Hamilton und Wolff verbindet eine starke Beziehung

Es ist erstaunlich, wie das immer wieder funktioniert. Denn fünf Konstrukteurs- und Fahrertitel in Folge zu holen, das ist bisher tatsächlich nur Ferrari geglückt, als Jean Todt, Ross Brawn und Michael Schumacher zur Jahrtausendwende die Gesetze der Königsklasse neu schrieben. Optimierung war damals der Schlüssel, diese Perfektion im Renn-Rhythmus ist es auch heute noch. Lewis Hamilton, der momentan beste Selbstmotivator der Formel 1, probiert es vor dem 16. Von 21 WM-Läufen zur Abwechslung mit gesundem Pessimismus: „Ich denke nicht, dass du eine Hand am Pokal hast, ehe du ihn nicht mit beiden Händen umfassen kannst.“

Hamilton und Wolff verbindet eine gefestigte, starke Beziehung, nicht nur weil jeder weiß, wie sehr er den anderen braucht. Nach dem Rückzug von Nico Rosberg mussten die Rollen bei Mercedes neu definiert werden. Der Rennstall brauchte mehr denn je einen starken Nummer-Eins-Fahrer, andererseits lässt sich kein Team alles vom Piloten diktieren. Aber in einem stundenlangen Gespräch in der Wohnküche des Wolffschen Anwesens klärten die beiden die problematische Vergangenheit, die Aussichten für die Zukunft. Die gemeinsame Racer-Mentalität half ihnen, eins zu werden.

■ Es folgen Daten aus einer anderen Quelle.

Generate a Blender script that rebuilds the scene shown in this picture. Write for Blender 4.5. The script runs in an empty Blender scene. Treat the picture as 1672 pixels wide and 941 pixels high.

Lewis Hamilton ist in diesem Jahr mehr Mercedes denn je, er kann sich absolut auf seine Hintermänner verlassen, und das strahlt er auch aus. Sebastian Vettel muss, wenn er ehrlich ist, da ein paar kleine Fragezeichen setzen – die Diskussionen um seinen künftigen Teamkollegen oder um die Taktik haben das deutlich gemacht. Bei Ferrari ist der deutsche Ausnahmefahrer, gerade in nicht ganz so erfolgreichen Zeiten, vor allem ein leitender Angestellter, der sich dem Ego der Marke unterzuordnen hat. Seinem Teamchef Maurizio Arrivabene geht es kaum anders. In dieser Situation ist es schwierig, sich zu emanzipieren.

Wolff als Mitbesitzer des Mercedes-Teams und als Wegbereiter der Erfolgsära hat es in dieser Hinsicht leichter: „Mein Deal mit Lewis ist: Er muss auf der Strecke Leistung abliefern, alle anderen Freiheiten kann ich ihm geben. Denn unser Ziel muss es sein, dass wir das Beste aus den Sportlern herausholen, und dafür die besten Rahmenbedingungen schaffen. Da können wir nicht nur in Klischees und Schubladen denken – nach dem Motto: So haben sich Rennfahrer oder Fußballer zu verhalten, Punkt!“ Unter Druck muss sich weisen, welche Führungsrichtlinien die besseren für den Titelgewinn sind – die restriktiven oder die kreativen.